Regulators and Policymakers Need to Address Liquidity: Kroll

Liquidity is waning in markets for residential mortgages and related securities, and regulators and policymakers need to address this issue before it turns into a crisis, according to a report from Kroll Bond Rating Agency.

Kroll identified a number of factors that could be contributing to a serious liquidity crisis. Among them are regulations on credit creation, increases in banks' capital and liquidity requirements, and the deflationary effect that low interest rates have had.

"Indeed, without relief in terms of higher interest rates and meaningful regulatory reform, smaller nonbank seller/servicers operating in the U.S. mortgage market could fail," Kroll analysts wrote in the report released Wednesday.

The result then could be that these entities' creditors may abandon the leftover mortgage servicing portfolios and simply obtain any available collateral before walking away in light of the dwindling profits from servicing. In such a situation, the government agencies that guarantee affected mortgages would be forced to subsidize the servicing of these portfolios, which Kroll noted has only occurred in the 1980s and 1930s.

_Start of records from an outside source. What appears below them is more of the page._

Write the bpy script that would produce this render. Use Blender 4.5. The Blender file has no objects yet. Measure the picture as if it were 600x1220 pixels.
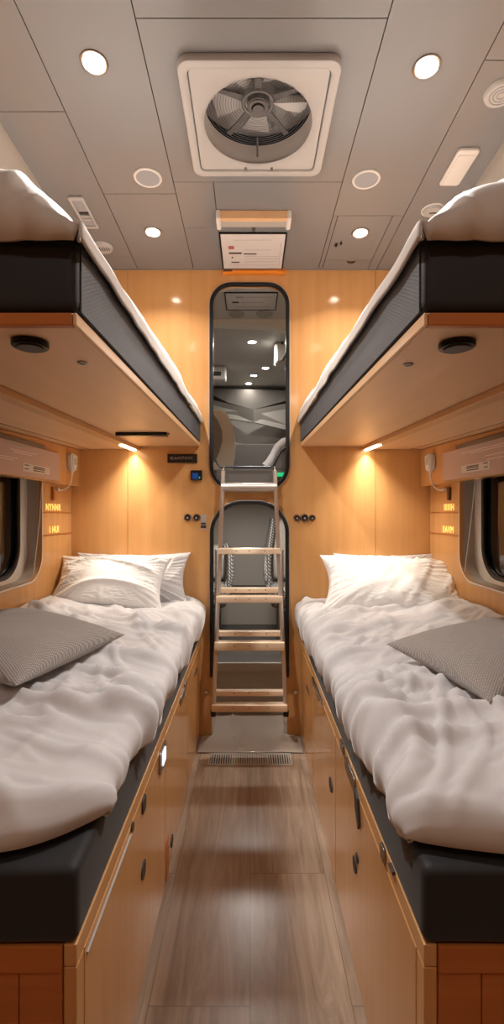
import bpy, bmesh, math, random
from mathutils import Vector, Matrix, noise
random.seed(7)
S = bpy.context.scene
COL = S.collection
F = 580.0; ZC = 1.113; ZT = 2.331; YW = 2.436; K = YW / F     # metres measured off the place
XL, XR = -0.895, 0.899
XF = 0.252; YN = 0.706
# ---------------------------------------------------------------- camera, world, exposure
cam_d = bpy.data.cameras.new('camera'); cam = bpy.data.objects.new('camera', cam_d); COL.objects.link(cam)
cam.location = (0, 0, ZC); cam.rotation_euler = (math.pi / 2, 0, 0)
cam_d.sensor_fit = 'VERTICAL'; cam_d.sensor_height = 24; cam_d.lens = F / 1220 * 24
cam_d.shift_x = 2 / 1220; cam_d.shift_y = 2 / 1220; cam_d.clip_start = 0.02
S.camera = cam
w = bpy.data.worlds.new('night'); S.world = w; w.use_nodes = True
w.node_tree.nodes['Background'].inputs[0].default_value = (0.012, 0.014, 0.02, 1)
w.node_tree.nodes['Background'].inputs[1].default_value = 0.3
S.view_settings.view_transform = 'Standard'; S.view_settings.look = 'None'
S.view_settings.gamma = 1; S.view_settings.use_curve_mapping = False
S.view_settings.exposure = 0.0
WARM = (1.0, 0.955, 0.90); LEDC = (1.0, 0.90, 0.76)
P_BIG, P_SMALL, P_LED, P_CAB, P_REAR_FILL = 14.0, 5.0, 2.2, 7.0, 2.5

# ---------------------------------------------------------------- measuring helpers
def onC(px, py): Y = (ZT - ZC) * F / (612 - py); return ((px - 298) * Y / F, Y)
def onW(px, py): return ((px - 298) * K, ZC - (py - 612) * K)
def onX(px, py, X): Y = X * F / (px - 298); return (Y, ZC - (py - 612) * Y / F)
def at(px, py, Y): return Vector(((px - 298) * Y / F, Y, ZC - (py - 612) * Y / F))

# ---------------------------------------------------------------- materials
def lin(c): return tuple((v / 12.92 if v <= .04045 else ((v + .055) / 1.055) ** 2.4) for v in [x / 255 for x in c])
MATS = {}
def mat(name, rgb, rough=.5, metal=0, spec=.5, emit=None, estr=0, alpha=1, coat=0, trans=0, sheen=0):
    m = bpy.data.materials.new(name); m.use_nodes = True
    b = m.node_tree.nodes['Principled BSDF']
    c = lin(rgb)
    b.inputs['Base Color'].default_value = (*c, 1); b.inputs['Roughness'].default_value = rough
    b.inputs['Metallic'].default_value = metal; b.inputs['Specular IOR Level'].default_value = spec
    b.inputs['Alpha'].default_value = alpha; b.inputs['Coat Weight'].default_value = coat
    b.inputs['Coat Roughness'].default_value = .12
    b.inputs['Transmission Weight'].default_value = trans; b.inputs['Sheen Weight'].default_value = sheen
    if emit: b.inputs['Emission Color'].default_value = (*lin(emit), 1); b.inputs['Emission Strength'].default_value = estr
    MATS[name] = m
    return m
def nodes(m): return m.node_tree.nodes, m.node_tree.links, m.node_tree.nodes['Principled BSDF']
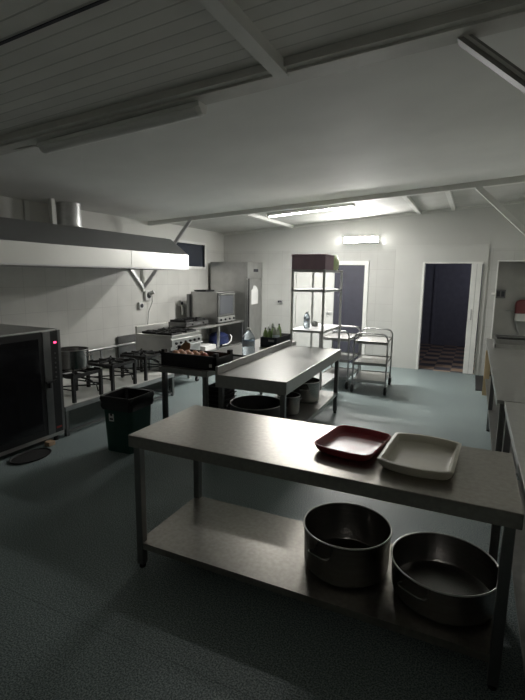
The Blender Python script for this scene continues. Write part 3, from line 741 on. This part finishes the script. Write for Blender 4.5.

"Regulators and policymakers need to take notice of the dwindling liquidity in and capital available to support the markets…and consider what it says about the economic model for lending, loan servicing and securities dealing in the current regulatory environment," the analysts wrote. "The cumulative effect of monetary policy actions, and prudential and consumer regulations, may be creating the circumstances for a future liquidity crisis."